Trey Yamamoto, Reporter

     Going into their second year, MHS Robotics Club members have been working with students from Mililani Middle School (MMS) in their mentorship program. The program lasts from September to December. This year, two club members, Treasurer and Mechanical Lead Junior Matthew Matsuo and President and Project Manager Senior Aleczander Paul, are mentoring five students from the middle school.           

     “We want the middle school students we are mentoring to leave with at least a small seed of interest in Science, Technology, Engineering and Mathematics (STEM), one that we hope they cultivate and grow into a passion that lasts them a lifetime,” said Paul.

     The robotics mentorship program started as a brainstorming process for how the high school robotics team could help improve the robotics programs of feeder schools, like MMS. The middle school already had a For Inspiration and Recognition of Science and Technology (FIRST) tech challenge team. The high school robotics club decided to provide them with the support and experience needed in order to help them  prepare for the competition. “In the Robotics Mentorship program, a couple of us high schoolers drive down to Mililani Middle School on Mondays and Thursdays to help their team build a successful robot for the FIRST Tech Challenge Competition that we also compete in here at the high school. They also come up to MHS on Saturdays and build their robot alongside us and can receive help from other members of our club who they would not normally get help from,” said Paul.

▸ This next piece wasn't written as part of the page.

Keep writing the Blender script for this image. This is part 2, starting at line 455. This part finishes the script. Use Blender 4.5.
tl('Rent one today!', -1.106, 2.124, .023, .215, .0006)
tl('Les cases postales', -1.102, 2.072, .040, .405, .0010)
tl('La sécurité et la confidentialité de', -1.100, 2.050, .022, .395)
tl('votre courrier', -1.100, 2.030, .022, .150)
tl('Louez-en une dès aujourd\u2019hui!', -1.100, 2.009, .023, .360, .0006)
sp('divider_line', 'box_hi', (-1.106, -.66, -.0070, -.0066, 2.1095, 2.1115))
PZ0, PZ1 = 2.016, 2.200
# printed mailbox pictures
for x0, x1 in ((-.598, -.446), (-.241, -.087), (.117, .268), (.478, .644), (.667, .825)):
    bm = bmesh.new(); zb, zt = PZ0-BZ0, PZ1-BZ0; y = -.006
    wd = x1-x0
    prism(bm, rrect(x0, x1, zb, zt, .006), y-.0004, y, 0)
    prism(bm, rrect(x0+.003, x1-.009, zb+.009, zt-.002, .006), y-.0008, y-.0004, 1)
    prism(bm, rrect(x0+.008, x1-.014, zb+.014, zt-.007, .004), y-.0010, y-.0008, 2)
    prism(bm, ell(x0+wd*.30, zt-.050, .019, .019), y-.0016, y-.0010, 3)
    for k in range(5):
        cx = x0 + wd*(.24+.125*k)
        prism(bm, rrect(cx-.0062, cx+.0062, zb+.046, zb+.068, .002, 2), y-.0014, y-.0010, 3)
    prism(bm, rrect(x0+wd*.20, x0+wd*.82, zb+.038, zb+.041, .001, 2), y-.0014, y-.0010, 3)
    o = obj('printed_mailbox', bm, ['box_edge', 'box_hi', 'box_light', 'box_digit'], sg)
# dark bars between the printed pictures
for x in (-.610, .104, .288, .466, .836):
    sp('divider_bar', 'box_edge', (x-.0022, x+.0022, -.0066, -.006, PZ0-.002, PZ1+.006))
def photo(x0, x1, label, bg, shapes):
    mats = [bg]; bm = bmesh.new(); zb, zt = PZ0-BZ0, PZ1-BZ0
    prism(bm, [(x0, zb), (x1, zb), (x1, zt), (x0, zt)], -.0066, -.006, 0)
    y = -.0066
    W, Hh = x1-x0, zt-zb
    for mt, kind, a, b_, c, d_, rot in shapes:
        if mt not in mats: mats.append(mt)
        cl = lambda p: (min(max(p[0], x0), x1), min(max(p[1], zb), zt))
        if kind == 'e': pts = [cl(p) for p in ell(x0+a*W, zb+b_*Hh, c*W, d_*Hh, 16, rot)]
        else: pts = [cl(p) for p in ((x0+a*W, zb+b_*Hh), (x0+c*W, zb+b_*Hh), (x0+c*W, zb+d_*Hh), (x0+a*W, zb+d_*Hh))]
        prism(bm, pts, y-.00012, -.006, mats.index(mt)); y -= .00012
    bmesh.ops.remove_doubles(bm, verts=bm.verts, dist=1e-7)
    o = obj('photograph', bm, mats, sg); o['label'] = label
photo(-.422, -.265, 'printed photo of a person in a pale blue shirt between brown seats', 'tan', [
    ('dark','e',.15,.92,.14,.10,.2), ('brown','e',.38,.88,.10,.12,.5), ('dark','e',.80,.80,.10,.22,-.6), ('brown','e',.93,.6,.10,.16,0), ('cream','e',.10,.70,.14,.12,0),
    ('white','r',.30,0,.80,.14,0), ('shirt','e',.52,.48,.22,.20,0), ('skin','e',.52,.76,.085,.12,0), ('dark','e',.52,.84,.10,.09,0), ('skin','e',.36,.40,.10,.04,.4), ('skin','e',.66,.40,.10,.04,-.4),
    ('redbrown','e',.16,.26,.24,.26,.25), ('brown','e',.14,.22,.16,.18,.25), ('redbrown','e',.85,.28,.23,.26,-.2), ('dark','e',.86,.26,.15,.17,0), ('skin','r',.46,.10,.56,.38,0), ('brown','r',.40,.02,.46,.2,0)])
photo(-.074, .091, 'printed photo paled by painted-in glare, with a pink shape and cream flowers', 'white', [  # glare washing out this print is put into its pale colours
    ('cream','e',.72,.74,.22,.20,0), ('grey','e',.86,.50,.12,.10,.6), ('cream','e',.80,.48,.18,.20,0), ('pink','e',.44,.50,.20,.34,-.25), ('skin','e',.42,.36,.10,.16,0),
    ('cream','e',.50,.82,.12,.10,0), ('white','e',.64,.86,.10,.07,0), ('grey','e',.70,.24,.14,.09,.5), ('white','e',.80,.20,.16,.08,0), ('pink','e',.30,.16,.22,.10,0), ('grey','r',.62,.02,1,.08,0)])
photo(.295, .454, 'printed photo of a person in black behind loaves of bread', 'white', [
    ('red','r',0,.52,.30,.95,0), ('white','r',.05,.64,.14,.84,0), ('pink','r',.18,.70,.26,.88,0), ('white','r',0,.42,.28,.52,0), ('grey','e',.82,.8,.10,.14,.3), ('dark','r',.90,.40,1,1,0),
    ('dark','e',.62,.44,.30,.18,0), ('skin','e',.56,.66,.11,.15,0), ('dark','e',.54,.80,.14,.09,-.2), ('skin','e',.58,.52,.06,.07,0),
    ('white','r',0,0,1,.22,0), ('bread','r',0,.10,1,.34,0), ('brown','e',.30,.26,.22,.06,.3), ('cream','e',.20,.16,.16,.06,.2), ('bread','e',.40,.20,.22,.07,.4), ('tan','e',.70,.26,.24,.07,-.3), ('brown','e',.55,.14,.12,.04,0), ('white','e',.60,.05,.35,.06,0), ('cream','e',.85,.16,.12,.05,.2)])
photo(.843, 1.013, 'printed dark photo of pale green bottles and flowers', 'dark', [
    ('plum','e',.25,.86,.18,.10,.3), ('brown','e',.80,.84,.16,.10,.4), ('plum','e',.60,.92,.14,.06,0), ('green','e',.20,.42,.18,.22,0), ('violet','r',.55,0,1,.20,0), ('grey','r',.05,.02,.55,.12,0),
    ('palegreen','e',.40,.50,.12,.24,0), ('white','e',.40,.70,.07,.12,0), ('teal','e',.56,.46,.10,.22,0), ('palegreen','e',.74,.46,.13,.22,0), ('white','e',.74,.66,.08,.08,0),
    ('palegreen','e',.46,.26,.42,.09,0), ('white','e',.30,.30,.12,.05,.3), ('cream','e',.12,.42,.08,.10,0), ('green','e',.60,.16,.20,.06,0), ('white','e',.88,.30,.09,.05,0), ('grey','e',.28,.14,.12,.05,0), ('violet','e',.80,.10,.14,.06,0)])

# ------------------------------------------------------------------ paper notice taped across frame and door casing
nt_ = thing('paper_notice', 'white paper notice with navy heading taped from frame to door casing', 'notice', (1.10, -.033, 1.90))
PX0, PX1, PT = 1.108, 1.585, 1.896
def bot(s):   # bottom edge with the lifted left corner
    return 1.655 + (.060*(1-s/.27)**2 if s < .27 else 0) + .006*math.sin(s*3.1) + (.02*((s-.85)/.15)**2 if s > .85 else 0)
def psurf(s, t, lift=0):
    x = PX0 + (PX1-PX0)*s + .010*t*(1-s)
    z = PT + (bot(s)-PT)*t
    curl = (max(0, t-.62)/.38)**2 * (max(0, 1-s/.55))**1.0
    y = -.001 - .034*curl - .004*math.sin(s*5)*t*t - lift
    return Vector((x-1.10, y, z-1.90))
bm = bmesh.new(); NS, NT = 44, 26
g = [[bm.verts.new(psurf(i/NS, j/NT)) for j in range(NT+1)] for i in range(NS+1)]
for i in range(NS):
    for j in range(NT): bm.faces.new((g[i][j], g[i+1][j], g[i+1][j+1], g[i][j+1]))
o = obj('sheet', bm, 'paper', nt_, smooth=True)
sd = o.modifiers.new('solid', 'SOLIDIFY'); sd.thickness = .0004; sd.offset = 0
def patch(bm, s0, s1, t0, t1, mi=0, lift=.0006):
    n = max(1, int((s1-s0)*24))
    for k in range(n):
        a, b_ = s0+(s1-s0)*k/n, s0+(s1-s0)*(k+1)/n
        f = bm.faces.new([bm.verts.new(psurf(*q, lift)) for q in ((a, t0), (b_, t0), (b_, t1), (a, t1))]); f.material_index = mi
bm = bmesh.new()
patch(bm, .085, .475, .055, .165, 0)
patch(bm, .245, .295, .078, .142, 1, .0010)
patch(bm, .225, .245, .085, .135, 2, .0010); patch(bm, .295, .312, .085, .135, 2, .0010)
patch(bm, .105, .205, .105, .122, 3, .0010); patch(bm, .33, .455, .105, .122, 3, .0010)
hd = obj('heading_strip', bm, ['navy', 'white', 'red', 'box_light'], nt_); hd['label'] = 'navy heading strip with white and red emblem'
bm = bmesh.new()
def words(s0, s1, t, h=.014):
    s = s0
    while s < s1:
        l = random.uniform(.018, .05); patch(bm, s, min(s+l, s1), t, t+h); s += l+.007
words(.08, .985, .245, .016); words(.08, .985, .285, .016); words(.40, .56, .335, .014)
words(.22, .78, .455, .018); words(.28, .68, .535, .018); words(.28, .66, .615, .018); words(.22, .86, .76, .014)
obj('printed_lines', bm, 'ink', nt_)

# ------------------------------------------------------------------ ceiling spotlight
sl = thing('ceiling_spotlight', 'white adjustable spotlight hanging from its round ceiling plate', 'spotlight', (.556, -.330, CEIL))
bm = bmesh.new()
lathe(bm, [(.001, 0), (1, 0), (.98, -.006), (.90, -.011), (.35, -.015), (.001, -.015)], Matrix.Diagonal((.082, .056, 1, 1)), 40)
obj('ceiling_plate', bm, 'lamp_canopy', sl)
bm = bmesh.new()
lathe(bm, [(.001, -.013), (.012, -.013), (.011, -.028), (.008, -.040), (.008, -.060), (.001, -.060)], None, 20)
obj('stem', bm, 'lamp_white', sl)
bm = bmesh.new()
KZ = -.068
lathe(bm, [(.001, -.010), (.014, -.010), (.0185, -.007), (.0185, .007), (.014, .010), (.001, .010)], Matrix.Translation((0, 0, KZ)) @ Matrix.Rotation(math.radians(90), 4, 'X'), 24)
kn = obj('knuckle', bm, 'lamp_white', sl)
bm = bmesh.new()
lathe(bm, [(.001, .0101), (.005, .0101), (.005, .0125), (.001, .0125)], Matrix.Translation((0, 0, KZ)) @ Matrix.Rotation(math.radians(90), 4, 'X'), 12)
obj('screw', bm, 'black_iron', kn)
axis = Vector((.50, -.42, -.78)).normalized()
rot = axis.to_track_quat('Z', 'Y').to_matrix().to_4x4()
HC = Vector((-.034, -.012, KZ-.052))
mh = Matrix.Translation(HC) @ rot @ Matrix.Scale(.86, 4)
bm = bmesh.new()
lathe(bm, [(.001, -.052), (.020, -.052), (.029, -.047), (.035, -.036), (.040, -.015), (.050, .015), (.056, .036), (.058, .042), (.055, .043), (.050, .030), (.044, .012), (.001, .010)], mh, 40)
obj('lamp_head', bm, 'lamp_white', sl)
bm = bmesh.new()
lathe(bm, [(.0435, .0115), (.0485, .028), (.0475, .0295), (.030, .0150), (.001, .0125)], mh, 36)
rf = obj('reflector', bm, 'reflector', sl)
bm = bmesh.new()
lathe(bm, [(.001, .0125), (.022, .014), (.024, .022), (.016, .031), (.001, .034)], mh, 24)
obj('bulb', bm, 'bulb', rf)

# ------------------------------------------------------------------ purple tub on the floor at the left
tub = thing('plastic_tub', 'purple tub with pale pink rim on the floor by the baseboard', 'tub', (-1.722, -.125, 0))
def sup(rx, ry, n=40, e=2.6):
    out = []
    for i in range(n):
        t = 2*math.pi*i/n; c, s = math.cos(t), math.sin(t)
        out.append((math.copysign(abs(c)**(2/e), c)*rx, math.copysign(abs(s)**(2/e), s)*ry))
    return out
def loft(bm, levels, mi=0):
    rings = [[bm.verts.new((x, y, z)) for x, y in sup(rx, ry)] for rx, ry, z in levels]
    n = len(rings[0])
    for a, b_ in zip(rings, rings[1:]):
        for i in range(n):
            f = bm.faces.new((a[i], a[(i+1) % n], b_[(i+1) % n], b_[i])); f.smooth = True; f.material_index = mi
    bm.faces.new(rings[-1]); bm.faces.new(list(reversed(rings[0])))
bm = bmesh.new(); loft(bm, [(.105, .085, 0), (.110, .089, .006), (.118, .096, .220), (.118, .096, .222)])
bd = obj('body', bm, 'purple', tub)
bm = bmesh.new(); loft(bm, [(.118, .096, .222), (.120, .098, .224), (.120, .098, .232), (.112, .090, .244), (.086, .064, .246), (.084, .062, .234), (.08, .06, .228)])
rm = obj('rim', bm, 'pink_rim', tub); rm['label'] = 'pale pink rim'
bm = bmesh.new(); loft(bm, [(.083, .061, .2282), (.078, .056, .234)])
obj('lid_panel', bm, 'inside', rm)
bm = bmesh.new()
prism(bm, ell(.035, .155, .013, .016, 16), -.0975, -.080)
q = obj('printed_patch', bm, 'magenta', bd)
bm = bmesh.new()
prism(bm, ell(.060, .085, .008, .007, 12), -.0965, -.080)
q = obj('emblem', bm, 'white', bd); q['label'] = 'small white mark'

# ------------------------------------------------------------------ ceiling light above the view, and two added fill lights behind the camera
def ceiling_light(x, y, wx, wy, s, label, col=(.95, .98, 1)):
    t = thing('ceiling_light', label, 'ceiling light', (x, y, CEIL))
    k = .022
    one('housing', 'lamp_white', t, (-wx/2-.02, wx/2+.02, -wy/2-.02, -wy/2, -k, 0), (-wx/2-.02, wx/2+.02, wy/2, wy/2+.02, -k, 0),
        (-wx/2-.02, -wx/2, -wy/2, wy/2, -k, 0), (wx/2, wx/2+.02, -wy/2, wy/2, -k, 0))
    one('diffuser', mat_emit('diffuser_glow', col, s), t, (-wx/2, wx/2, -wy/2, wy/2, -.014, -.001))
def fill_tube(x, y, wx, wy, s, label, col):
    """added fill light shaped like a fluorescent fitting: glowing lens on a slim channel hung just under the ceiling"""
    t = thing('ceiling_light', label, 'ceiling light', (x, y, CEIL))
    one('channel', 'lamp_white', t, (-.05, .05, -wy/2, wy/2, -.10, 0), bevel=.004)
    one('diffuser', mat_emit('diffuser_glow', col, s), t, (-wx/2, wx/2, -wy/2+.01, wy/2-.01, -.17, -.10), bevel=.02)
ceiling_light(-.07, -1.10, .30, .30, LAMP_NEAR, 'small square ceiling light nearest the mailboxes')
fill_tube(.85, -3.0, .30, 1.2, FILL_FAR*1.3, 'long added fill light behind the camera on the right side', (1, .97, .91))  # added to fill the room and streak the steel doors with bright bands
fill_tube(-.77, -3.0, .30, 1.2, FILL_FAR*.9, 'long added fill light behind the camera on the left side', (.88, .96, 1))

     Though MMS has its own robotics club, this program allows for students interested in the subject to have a smoother transition to a higher level of learning at the high school. While the mentors pass on their knowledge of the subject through assisting and guiding the students, they also provide them with valuable hands-on experience. “Their primary responsibilities is to basically run the team, so they’re there to provide technical support, there to provide organizational means through navigating through the season, the engineering design process, working together as a team, building their team collaboration as well,” said Robotics Advisor Tyson Kikugawa. Paul added, “We teach the MMS students both technical and soft skills through this program. Everything from how to properly tighten or loosen nuts and bolts to documentation, teamwork and most importantly, expanding their horizons on what is possible to inspire them to share their ideas and make an impact of their own.”

     For both Matsuo and Paul, their interest in robotics has stemmed from the clubs and classes they’ve taken while at the middle school. This serves as one of the main reasons why they’ve decided to join the robotics club as well as participate in this program. “We recently started it in 2018, but this is especially important to me because I was on the team when I was in middle school and then they disbanded for the years after, so it is nice to come back and help them reboot the program. I stayed because I want to make a difference and improve both myself as a person as well as the club,” said Matsuo. 

     Paul added, “While this program did not exist while I was attending MMS, the opportunities I got there such as my introduction to technology classes, computer science classes and LEGO robotics clubs inspired me to take a chance and join the robotics team here at MHS. While all those factors got me to join, I stayed because here I found a community of like-minded individuals who wanted to better themselves and each other through the process of building robots.”

     Although there isn’t any new content being taught currently, there are plans for the program to improve and grow in size. The program’s main goal is to prepare MMS students for future opportunities in the STEM field. “I want this program to help the students to find their passion, whether it be in robotics or something STEM related. I also want it to help the ones who are planning to join in high school to get a head start so they can already have skills to contribute to the team more,” said Matsuo. Paul added, “We also hope that their experience in this program inspires them to join our FIRST Robotics team as well, where they can further the skills we taught them and learn new ones.” 

As of now, the Robotics Club plans to continue their mentorship program for years to come and hope to get more students interested in STEM.